-- Start Material --

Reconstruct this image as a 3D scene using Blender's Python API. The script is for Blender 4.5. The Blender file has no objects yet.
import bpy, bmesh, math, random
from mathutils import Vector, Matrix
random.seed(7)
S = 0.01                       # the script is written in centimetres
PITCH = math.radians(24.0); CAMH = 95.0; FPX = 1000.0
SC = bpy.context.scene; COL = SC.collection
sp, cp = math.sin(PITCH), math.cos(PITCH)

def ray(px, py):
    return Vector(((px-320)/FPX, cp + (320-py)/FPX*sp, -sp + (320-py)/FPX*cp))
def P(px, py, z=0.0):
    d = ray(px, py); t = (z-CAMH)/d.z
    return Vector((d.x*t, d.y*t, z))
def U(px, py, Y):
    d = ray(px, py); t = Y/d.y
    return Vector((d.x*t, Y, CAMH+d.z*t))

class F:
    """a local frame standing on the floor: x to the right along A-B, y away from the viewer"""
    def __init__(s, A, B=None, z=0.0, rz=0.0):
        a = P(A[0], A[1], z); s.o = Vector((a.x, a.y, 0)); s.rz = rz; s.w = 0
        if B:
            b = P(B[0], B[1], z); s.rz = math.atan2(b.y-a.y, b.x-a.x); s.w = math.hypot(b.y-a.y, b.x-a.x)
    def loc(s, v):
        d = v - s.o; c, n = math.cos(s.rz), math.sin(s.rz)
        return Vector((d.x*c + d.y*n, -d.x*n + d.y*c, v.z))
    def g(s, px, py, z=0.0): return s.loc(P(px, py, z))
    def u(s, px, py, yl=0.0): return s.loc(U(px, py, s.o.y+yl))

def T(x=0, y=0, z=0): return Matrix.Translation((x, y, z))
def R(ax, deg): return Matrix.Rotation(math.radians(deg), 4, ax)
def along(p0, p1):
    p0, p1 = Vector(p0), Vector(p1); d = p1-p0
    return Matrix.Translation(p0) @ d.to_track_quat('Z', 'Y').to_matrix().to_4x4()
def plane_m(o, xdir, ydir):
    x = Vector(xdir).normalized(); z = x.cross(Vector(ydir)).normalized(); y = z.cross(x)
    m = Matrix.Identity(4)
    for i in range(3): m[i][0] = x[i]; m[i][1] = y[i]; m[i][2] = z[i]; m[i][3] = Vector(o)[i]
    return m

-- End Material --

● What is expected: Go through the material above line by line and copy it exactly.

● Reply:
Reconstruct this image as a 3D scene using Blender's Python API. The script is for Blender 4.5. The Blender file has no objects yet.
import bpy, bmesh, math, random
from mathutils import Vector, Matrix
random.seed(7)
S = 0.01                       # the script is written in centimetres
PITCH = math.radians(24.0); CAMH = 95.0; FPX = 1000.0
SC = bpy.context.scene; COL = SC.collection
sp, cp = math.sin(PITCH), math.cos(PITCH)

def ray(px, py):
    return Vector(((px-320)/FPX, cp + (320-py)/FPX*sp, -sp + (320-py)/FPX*cp))
def P(px, py, z=0.0):
    d = ray(px, py); t = (z-CAMH)/d.z
    return Vector((d.x*t, d.y*t, z))
def U(px, py, Y):
    d = ray(px, py); t = Y/d.y
    return Vector((d.x*t, Y, CAMH+d.z*t))

class F:
    """a local frame standing on the floor: x to the right along A-B, y away from the viewer"""
    def __init__(s, A, B=None, z=0.0, rz=0.0):
        a = P(A[0], A[1], z); s.o = Vector((a.x, a.y, 0)); s.rz = rz; s.w = 0
        if B:
            b = P(B[0], B[1], z); s.rz = math.atan2(b.y-a.y, b.x-a.x); s.w = math.hypot(b.y-a.y, b.x-a.x)
    def loc(s, v):
        d = v - s.o; c, n = math.cos(s.rz), math.sin(s.rz)
        return Vector((d.x*c + d.y*n, -d.x*n + d.y*c, v.z))
    def g(s, px, py, z=0.0): return s.loc(P(px, py, z))
    def u(s, px, py, yl=0.0): return s.loc(U(px, py, s.o.y+yl))

def T(x=0, y=0, z=0): return Matrix.Translation((x, y, z))
def R(ax, deg): return Matrix.Rotation(math.radians(deg), 4, ax)
def along(p0, p1):
    p0, p1 = Vector(p0), Vector(p1); d = p1-p0
    return Matrix.Translation(p0) @ d.to_track_quat('Z', 'Y').to_matrix().to_4x4()
def plane_m(o, xdir, ydir):
    x = Vector(xdir).normalized(); z = x.cross(Vector(ydir)).normalized(); y = z.cross(x)
    m = Matrix.Identity(4)
    for i in range(3): m[i][0] = x[i]; m[i][1] = y[i]; m[i][2] = z[i]; m[i][3] = Vector(o)[i]
    return m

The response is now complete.